You can tell when a founder has a goto set of people in their network to ask all the dumb, remedial questions about hiring, fundraising, deal doing, PR, etc. No one expects a founder to know all of these things at birth, but when you can go to breakfast with a close friend and say, “Explain to me how you ran your fundraising process…” or “Tell me how you successfully hired for marketing” that means they’re going to hit the ground running on every single aspect of growing their company and being a CEO. They just know what the job is supposed to be and what level they need to be performing at because they’ve seen examples of it up close and over time.
Now ask yourselves the question, “Who has a close-knit group of venture-backed friends?”
We all know the answer to that. Because of where venture dollars have historically flowed, and because most people’s networks look like themselves, people who are well connected to other venture-backed founders are disproportionally straight, white, males.
The reasons why are plentiful and probably overlapping. We can argue about the why, but the fact remains true that not only are capital networks highly segregated, but so are the networks of successful founders themselves.
This has really bothered me—because as much as I believe that everyone has an equal shot at success once given the opportunity, it’s hard for me to argue with the notion that these networks are themselves an advantage—one that is not evenly distributed.
It’s also not something you can fix overnight, either. There are all sorts of well-intentioned mentoring programs, networking events, etc. that stick a bunch of people in a room once, or for a couple of meetings—but that’s really different than spending two years of an MBA program together, including all the side trips, having your kids go to the same school, playing on softball teams together, etc.
It’s something to think about if you think that entrepreneurship will be in your future.
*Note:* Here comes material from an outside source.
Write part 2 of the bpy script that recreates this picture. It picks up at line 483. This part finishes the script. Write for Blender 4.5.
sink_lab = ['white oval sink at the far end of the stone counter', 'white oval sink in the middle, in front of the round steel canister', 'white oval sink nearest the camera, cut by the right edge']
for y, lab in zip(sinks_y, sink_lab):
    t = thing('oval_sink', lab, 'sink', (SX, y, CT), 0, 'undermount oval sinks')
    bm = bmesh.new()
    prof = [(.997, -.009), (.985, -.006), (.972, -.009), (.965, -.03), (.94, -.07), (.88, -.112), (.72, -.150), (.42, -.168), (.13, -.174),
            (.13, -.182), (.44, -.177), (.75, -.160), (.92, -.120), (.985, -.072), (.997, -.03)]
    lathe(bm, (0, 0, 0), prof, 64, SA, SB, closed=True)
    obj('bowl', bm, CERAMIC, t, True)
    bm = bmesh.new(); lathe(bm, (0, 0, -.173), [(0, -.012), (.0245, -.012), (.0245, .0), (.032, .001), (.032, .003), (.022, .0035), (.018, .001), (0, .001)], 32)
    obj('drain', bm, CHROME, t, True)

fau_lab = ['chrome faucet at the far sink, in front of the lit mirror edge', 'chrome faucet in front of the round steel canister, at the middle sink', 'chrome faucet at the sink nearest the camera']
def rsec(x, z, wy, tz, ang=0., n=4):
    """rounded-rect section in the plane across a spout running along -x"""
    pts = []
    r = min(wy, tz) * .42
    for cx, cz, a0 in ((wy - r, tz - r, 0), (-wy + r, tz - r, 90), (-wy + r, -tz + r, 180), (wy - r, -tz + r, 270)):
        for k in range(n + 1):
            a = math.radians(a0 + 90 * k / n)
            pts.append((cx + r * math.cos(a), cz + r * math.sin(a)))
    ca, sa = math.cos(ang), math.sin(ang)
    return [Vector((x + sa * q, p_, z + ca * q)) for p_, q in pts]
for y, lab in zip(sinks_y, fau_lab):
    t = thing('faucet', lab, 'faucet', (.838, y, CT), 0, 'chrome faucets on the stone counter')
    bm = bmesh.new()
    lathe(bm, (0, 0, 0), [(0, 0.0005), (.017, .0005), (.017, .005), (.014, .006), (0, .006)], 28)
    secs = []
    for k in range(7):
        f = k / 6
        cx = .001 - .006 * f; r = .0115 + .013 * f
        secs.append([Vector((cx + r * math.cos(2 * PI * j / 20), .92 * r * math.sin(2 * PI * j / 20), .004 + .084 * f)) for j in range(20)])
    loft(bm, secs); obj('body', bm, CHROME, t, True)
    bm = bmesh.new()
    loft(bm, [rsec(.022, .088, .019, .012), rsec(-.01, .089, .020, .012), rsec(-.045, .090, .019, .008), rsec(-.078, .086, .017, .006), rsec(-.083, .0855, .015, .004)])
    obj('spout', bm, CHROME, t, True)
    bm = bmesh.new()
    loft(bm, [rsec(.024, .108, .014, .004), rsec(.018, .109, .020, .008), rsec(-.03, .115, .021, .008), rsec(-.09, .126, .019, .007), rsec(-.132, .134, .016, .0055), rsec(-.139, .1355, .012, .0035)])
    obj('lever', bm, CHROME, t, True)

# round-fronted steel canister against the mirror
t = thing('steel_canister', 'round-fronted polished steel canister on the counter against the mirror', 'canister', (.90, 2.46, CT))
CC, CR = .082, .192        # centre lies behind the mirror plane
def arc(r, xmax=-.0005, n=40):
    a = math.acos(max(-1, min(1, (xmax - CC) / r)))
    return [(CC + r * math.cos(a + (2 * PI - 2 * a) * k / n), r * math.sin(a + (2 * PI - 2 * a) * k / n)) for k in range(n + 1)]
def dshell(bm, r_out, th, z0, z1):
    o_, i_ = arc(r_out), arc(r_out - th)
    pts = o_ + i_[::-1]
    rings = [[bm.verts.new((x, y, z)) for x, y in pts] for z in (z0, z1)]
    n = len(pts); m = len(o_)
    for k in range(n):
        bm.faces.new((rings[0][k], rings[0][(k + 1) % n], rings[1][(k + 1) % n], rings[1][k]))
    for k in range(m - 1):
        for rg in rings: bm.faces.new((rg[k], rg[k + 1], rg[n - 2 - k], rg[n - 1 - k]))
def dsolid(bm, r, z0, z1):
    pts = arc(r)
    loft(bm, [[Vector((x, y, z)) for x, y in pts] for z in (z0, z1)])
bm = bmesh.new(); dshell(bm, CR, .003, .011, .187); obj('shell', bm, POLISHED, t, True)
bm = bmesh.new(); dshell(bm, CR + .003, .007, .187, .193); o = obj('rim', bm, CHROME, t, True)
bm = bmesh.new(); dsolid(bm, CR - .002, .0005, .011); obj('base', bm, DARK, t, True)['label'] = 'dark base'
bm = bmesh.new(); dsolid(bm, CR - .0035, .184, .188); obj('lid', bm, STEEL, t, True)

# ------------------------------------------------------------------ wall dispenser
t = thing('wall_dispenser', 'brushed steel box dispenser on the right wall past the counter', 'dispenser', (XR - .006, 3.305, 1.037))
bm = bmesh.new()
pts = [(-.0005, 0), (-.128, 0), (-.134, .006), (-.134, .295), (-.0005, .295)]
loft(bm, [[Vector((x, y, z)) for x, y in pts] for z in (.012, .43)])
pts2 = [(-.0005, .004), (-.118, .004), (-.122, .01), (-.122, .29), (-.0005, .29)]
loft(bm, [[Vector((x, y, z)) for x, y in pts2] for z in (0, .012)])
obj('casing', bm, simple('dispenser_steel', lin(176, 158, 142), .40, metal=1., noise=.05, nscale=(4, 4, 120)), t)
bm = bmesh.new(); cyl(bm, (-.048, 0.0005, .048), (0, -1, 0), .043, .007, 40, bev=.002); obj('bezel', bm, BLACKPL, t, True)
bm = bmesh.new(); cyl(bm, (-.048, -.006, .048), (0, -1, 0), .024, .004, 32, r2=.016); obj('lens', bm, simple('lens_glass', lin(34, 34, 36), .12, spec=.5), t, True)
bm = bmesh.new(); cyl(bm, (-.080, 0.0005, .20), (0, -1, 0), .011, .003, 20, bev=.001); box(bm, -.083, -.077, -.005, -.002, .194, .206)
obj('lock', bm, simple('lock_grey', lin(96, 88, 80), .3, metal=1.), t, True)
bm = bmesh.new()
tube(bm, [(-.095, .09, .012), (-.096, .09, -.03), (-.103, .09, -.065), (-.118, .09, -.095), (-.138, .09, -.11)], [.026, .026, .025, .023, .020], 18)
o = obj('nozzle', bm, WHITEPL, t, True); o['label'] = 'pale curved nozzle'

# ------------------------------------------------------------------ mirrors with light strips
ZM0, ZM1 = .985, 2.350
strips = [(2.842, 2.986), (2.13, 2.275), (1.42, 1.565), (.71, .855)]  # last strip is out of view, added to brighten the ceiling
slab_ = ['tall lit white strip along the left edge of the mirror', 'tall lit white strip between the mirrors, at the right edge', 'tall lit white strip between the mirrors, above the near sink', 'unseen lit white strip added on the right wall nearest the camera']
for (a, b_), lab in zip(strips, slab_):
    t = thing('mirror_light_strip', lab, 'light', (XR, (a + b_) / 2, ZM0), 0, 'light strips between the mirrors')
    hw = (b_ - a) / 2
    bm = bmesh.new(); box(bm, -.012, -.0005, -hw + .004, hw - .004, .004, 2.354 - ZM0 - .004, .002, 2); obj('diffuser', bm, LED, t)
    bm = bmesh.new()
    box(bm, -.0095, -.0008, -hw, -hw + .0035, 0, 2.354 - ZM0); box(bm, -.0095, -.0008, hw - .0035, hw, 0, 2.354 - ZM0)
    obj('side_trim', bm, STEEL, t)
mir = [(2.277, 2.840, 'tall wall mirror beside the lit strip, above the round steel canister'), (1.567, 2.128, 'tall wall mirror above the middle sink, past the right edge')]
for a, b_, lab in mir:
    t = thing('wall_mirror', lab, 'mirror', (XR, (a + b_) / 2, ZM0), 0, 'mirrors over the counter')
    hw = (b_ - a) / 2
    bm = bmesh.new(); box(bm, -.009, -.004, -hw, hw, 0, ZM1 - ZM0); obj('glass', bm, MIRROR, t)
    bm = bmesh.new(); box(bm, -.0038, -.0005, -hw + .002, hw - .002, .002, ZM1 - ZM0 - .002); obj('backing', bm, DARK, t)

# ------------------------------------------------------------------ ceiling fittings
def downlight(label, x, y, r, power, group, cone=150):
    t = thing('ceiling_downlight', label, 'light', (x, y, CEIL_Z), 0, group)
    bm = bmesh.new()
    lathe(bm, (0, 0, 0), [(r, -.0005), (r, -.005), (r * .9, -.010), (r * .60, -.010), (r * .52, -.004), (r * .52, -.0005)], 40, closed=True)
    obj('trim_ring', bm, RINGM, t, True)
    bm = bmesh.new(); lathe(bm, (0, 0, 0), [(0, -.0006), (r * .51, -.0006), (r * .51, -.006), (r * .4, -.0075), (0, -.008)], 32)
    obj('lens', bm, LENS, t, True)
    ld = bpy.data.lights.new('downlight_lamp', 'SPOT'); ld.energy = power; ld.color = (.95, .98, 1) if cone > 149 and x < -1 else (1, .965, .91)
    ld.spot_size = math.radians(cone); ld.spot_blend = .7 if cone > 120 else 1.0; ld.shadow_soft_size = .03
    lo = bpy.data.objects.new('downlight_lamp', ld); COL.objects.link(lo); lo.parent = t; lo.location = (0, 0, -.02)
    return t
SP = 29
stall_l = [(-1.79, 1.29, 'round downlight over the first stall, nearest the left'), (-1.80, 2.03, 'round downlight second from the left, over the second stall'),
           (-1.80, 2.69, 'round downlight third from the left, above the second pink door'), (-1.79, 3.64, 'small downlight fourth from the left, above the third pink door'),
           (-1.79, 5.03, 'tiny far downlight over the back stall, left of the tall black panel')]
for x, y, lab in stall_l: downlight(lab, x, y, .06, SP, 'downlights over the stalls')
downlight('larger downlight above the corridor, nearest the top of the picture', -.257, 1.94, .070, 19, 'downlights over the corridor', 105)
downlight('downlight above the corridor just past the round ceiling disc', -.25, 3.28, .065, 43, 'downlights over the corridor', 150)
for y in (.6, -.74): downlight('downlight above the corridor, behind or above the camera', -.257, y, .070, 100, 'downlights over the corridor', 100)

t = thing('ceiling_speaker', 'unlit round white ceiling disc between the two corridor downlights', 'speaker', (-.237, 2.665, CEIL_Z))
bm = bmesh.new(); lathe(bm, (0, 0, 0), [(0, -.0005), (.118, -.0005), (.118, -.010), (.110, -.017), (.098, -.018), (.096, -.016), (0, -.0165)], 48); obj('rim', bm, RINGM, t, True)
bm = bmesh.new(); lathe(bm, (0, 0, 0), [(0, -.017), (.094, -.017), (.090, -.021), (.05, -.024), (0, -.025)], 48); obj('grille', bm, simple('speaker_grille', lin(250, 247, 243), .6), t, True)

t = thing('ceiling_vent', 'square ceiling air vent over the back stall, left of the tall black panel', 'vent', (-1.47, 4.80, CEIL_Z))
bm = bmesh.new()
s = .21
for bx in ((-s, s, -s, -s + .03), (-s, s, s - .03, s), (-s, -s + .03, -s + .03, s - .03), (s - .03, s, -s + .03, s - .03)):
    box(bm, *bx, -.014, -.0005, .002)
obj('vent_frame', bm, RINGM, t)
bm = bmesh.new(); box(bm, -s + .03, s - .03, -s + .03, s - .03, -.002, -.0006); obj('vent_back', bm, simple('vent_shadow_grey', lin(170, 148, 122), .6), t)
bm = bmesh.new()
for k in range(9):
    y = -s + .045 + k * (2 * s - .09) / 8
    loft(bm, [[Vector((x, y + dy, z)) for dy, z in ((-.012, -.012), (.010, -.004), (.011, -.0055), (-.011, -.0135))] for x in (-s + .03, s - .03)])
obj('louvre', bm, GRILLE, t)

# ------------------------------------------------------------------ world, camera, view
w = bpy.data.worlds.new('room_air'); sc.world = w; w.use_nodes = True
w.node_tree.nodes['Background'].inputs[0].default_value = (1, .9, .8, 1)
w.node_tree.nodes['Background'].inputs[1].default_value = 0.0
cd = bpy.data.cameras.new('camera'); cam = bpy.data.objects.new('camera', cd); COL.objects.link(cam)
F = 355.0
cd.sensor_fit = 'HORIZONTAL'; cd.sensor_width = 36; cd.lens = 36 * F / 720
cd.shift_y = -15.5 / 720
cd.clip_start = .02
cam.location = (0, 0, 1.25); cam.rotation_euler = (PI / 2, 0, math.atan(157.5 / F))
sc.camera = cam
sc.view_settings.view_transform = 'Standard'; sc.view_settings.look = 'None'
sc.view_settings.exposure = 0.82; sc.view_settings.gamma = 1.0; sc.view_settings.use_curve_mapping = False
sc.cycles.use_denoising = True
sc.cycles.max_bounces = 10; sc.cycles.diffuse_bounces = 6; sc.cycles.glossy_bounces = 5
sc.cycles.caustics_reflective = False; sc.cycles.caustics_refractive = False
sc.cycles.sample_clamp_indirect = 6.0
Ask yourself, “Am I an island?” Are you a standout, unique within your network, disconnected from people who have lots of experience doing the things that you would like to be doing? Or, are you well connected—friends, even—with people a couple of steps ahead that you can learn from?
It’s also something to think about if you’ve gotten that venture backing—and what kinds of networks you’re participating in. If you’re going to make an impact on building a thriving, diverse ecosystem, showing up at a networking event once isn’t going to forge the kind of relationships where you can really go to bat for people and pass on your knowledge over time. How can you open yourself up to deeper, more authentic relationships over time with people who come from different backgrounds?